Collected data:
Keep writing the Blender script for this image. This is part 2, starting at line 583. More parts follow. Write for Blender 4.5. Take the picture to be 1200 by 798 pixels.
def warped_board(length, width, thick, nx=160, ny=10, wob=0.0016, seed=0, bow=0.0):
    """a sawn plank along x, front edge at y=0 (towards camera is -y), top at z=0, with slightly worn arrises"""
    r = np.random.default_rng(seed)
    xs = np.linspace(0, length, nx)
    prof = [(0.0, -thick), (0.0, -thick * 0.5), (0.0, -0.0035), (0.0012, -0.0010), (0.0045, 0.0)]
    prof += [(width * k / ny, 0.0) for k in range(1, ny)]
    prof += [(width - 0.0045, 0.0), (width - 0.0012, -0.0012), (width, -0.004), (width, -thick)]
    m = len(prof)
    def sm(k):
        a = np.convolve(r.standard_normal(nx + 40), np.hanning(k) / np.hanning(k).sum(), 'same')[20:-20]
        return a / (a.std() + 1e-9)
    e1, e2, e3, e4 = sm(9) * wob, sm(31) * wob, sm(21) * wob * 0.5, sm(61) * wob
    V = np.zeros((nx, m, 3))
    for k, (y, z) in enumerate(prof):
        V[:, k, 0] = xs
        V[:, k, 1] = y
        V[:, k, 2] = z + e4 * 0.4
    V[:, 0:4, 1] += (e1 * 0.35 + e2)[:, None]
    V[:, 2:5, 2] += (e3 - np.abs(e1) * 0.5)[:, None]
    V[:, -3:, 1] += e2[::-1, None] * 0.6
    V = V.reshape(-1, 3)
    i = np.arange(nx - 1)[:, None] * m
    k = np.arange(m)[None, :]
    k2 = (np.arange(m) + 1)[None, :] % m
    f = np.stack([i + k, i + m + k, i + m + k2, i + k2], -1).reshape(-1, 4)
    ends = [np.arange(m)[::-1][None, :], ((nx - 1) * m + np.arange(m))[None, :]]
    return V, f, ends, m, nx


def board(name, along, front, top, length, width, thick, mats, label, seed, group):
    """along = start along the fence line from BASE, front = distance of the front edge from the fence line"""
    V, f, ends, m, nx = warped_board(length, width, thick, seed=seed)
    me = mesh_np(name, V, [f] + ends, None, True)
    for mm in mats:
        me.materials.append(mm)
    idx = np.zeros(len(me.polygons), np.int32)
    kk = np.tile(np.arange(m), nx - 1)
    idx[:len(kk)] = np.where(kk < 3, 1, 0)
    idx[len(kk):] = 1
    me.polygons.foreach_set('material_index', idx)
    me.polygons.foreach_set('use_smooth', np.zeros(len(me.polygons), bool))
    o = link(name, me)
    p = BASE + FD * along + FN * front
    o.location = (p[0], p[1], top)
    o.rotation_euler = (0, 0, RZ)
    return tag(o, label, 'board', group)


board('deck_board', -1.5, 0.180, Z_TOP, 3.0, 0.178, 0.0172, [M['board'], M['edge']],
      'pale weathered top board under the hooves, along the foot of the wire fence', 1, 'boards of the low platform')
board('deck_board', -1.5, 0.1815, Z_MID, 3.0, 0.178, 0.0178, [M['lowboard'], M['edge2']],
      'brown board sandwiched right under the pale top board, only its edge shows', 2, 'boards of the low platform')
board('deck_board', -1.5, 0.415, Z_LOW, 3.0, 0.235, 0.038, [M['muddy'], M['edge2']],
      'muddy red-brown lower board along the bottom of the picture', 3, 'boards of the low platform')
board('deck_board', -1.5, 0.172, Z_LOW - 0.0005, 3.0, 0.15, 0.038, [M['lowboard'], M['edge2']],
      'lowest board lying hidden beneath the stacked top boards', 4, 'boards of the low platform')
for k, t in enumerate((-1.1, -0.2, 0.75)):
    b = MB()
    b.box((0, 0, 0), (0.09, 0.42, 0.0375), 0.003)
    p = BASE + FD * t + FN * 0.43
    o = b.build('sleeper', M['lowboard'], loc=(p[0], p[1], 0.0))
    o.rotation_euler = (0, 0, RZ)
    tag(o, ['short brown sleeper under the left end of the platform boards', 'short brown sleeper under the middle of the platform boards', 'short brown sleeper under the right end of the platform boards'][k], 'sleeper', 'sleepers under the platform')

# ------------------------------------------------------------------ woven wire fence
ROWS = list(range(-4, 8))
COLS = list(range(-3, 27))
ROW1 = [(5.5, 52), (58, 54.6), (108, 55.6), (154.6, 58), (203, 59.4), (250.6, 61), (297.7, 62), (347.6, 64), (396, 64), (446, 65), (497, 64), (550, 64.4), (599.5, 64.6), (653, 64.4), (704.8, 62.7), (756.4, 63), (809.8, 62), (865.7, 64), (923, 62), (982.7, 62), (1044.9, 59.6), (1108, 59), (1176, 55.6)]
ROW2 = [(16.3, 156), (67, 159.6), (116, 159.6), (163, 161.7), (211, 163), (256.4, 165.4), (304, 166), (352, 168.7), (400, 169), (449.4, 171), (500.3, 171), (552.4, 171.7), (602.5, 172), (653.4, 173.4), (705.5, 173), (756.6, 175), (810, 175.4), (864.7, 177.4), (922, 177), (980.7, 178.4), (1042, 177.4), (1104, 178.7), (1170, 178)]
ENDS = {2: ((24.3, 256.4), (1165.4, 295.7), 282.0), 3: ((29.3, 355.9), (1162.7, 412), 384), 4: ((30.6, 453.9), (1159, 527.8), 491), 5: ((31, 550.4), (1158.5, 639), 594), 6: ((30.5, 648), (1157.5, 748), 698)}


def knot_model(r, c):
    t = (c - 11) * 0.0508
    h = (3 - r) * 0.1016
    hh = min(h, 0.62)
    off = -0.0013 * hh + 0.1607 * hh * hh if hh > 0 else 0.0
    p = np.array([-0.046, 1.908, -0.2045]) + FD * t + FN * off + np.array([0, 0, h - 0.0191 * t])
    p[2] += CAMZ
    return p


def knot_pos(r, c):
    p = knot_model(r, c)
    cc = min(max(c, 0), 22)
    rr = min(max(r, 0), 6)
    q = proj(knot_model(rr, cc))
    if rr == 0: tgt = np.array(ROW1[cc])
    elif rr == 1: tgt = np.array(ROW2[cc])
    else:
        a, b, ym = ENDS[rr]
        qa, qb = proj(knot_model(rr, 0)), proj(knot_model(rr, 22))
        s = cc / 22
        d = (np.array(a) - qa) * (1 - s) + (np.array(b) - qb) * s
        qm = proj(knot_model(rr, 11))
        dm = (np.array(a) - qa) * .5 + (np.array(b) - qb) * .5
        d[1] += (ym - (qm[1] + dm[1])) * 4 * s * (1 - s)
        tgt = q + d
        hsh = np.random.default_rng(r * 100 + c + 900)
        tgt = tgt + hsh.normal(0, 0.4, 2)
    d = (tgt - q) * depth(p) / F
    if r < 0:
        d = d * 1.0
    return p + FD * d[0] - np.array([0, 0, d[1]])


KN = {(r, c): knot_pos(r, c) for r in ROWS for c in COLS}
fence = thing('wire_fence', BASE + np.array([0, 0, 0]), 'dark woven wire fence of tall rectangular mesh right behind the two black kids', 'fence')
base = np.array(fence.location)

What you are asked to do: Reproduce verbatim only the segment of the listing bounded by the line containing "idx = np.zeros(len(me.polygons), np.int32)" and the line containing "idx[len(kk):] = 1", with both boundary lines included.

Solution to this exercise:
    idx = np.zeros(len(me.polygons), np.int32)
    kk = np.tile(np.arange(m), nx - 1)
    idx[:len(kk)] = np.where(kk < 3, 1, 0)
    idx[len(kk):] = 1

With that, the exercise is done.